In the 1960s, others began considering the problem. Journalist Edward D. Radin carried on the public education campaign, turning up unfair trials and cases of actual innocence by tirelessly reading newspapers and magazines. Some publications, Radin found, “overlook or ignore such incidents in their own communities or states but print some of those that occur elsewhere. It is only by a daily culling of newspapers from many sections of the country that this finger pointing in other directions becomes obvious, and also it is only as the clippings mount that one realizes how often injustices do occur.”

In 1964, Hugo Adam Bedau, a university philosophy professor, joined the public debate with his book The Death Penalty in America. Bedau approached prosecutorial conduct and actual innocence issues from an anti-death penalty perspective. The philosopher never lost interest in the subject. In 1987, he and sociology professor Michael L. Radelet collaborated on a Stanford University Law Review article about wrongful convictions that led to an impassioned rebuttal from U.S. Justice Department lawyers.

To reach a wider audience, Radelet and Bedau asked professional writer Constance E. Putnam, Bedau’s wife, to help them with a book. In Spite of Innocence: Erroneous Convictions in Capital Cases, published in 1992, covered about 400 defendants, and expanded on the Stanford University Law Review article.

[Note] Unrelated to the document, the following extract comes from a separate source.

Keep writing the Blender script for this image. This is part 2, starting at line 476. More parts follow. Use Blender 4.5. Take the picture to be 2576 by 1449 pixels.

Both Bedau, who retired from Tufts University, and Radelet, who consults with other researchers from the University of Colorado campus, continue to write and publish.

In Cook County, Ill., Rob Warden started reaching a small but intensely interested audience with his magazine Chicago Lawyer, founded in 1978. Year after year, he and his small staff exposed misconduct by police and prosecutors leading to unfair trials and sometimes wrongful convictions.

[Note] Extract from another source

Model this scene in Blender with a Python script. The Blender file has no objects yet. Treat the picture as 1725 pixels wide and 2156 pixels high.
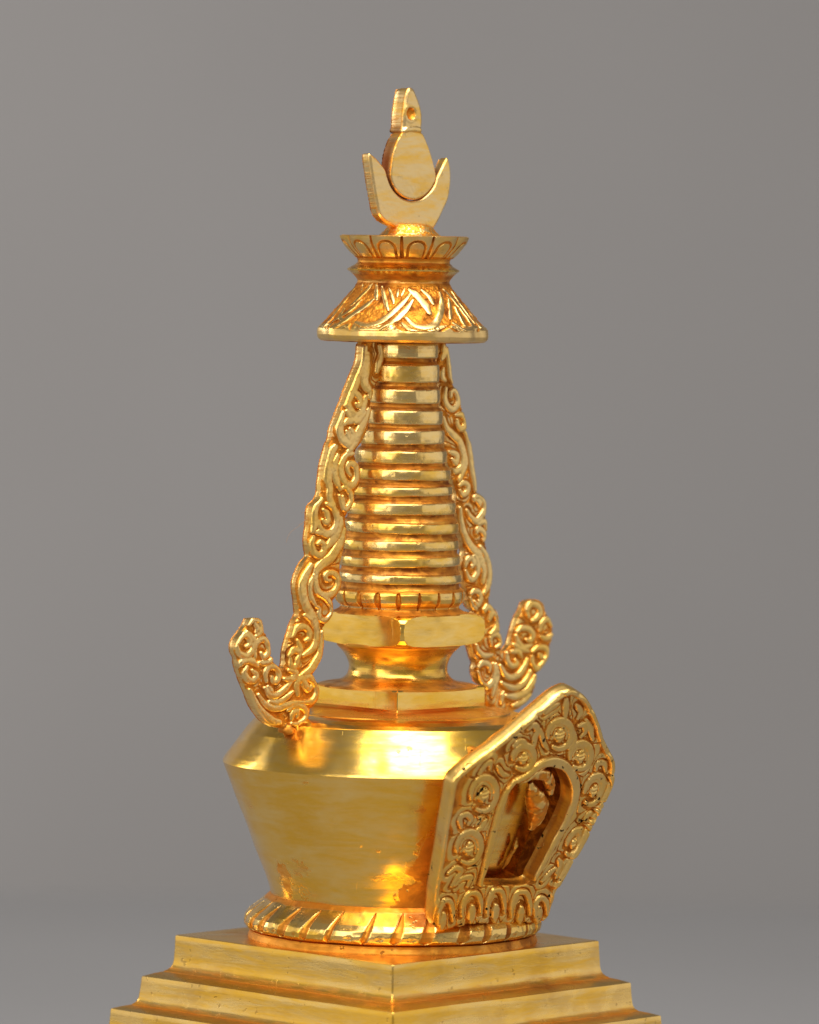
import bpy, math, random
import numpy as np
from mathutils import Matrix, Vector
from mathutils.geometry import delaunay_2d_cdt

random.seed(4)
rng = np.random.default_rng(7)
U = 1e-4                 # one working unit is a tenth of a millimetre
EYE = 2330.0             # height of the camera above the table, working units
FOC = 12000.0
IW, IH = 1725.0, 2156.0
PITCH = math.atan((IH/2-500)/FOC)
ROLL = math.radians(1.0)
CAM = np.array([16.5, -12000.0, 0.0])
sc = bpy.context.scene
col = sc.collection

# ------------------------------------------------------------------ survey helpers (photo measurement -> true planes)
RIGHT0 = np.array([1.0, 0, 0]); UP0 = np.array([0, math.sin(PITCH), math.cos(PITCH)])
FWD = np.array([0, math.cos(PITCH), -math.sin(PITCH)])
RIGHT = RIGHT0*math.cos(ROLL)+UP0*math.sin(ROLL)
UP = UP0*math.cos(ROLL)-RIGHT0*math.sin(ROLL)

def ray_plane(xy, P0, N):
    xy = np.atleast_2d(np.asarray(xy, float))
    d = FWD[None]+RIGHT[None]*((xy[:, 0]-IW/2)/FOC)[:, None]-UP[None]*((xy[:, 1]-IH/2)/FOC)[:, None]
    t = ((np.asarray(P0)-CAM) @ N)/(d @ N)
    return CAM[None]+d*t[:, None]

def zy(y):
    """height (relative to the eye) on the axis of something measured at photo row y"""
    y = np.atleast_1d(np.asarray(y, float))
    x = 846-(y-1078)*math.tan(ROLL)
    return ray_plane(np.stack([x, y], 1), (0, 0, 0), np.array([0, 1.0, 0]))[:, 2]

CROPS = {'L1': (1100, 1320, 500/1725), 'L2': (1100, 1880, 400/1437), 'L3': (850, 2340, 500/1725),
         'R1': (1650, 1320, 400/1437), 'R2': (1700, 1880, 400/1437), 'R3': (1780, 2300, 440/1725),
         'N1': (1700, 2650, 720/1725), 'N2': (1600, 3350, 600/1725), 'C4': (1600, 2600, 900/1687),
         'F': (1200, 300, 800/1568)}
K = 1725/3200
def cr(c, pts):
    x0, y0, k = CROPS[c]
    p = np.atleast_2d(np.asarray(pts, float))
    return np.stack([(x0+p[:, 0]*k)*K, (y0+p[:, 1]*k)*K], 1)
def crw(c, w): return w*CROPS[c][2]*K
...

Warden began to achieve recognition outside Illinois after collaborating with David Protess, a freelance journalist and Northwestern University journalism professor. Protess, some of his students and Warden helped free innocents from prison while, amazingly, identifying the actual murderous perpetrators. During the 1990s, Protess and Warden collaborated on two best-selling books together, each book about a case of actual innocence.

After selling his magazine in 1989, Warden started changing the system from the inside, first as executive officer for the Cook County state’s attorney, later as executive director of the Northwestern University Center on Wrongful Convictions, a position he still holds.

In 1991, Martin Yant, a Columbus, Ohio, journalist, published his book Presumed Guilty: When Innocent People Are Wrongly Convicted, a compilation that resonated far beyond the borders of his state.

Sheila and Doug Berry started researching a case of possible innocence in 1994, while living in Wisconsin. They became convinced that a woman convicted of murder, Penny Brummer, was innocent. The Berrys wrote about the case and helped Brummer obtain representation for an appeal. “We recognized the widespread nature of wrongful convictions,” Sheila Berry says, “and, knowing that we could not possibly research and write books on all the cases, decided to start Truth in Justice (a Web site) to heighten public awareness.”

In 1999, the role of prosecutorial misconduct in unfair trials and wrongful convictions reached a wider audience with the publication of newspaper-reporter-turned-true-crime-author Edward Humes’ book Mean Justice. The book started out as an examination of one murder case in Bakersfield, Calif. It ended up as an expose of the county’s veteran district attorney and some of his trial prosecutors.

The three reporters and their editors at the Chicago Tribune made the biggest difference, though. In addition to changing perceptions, they happened to change public policy. In 2003, shortly before leaving office, Gov. George Ryan commuted the sentences of everyone on death row to life imprisonment.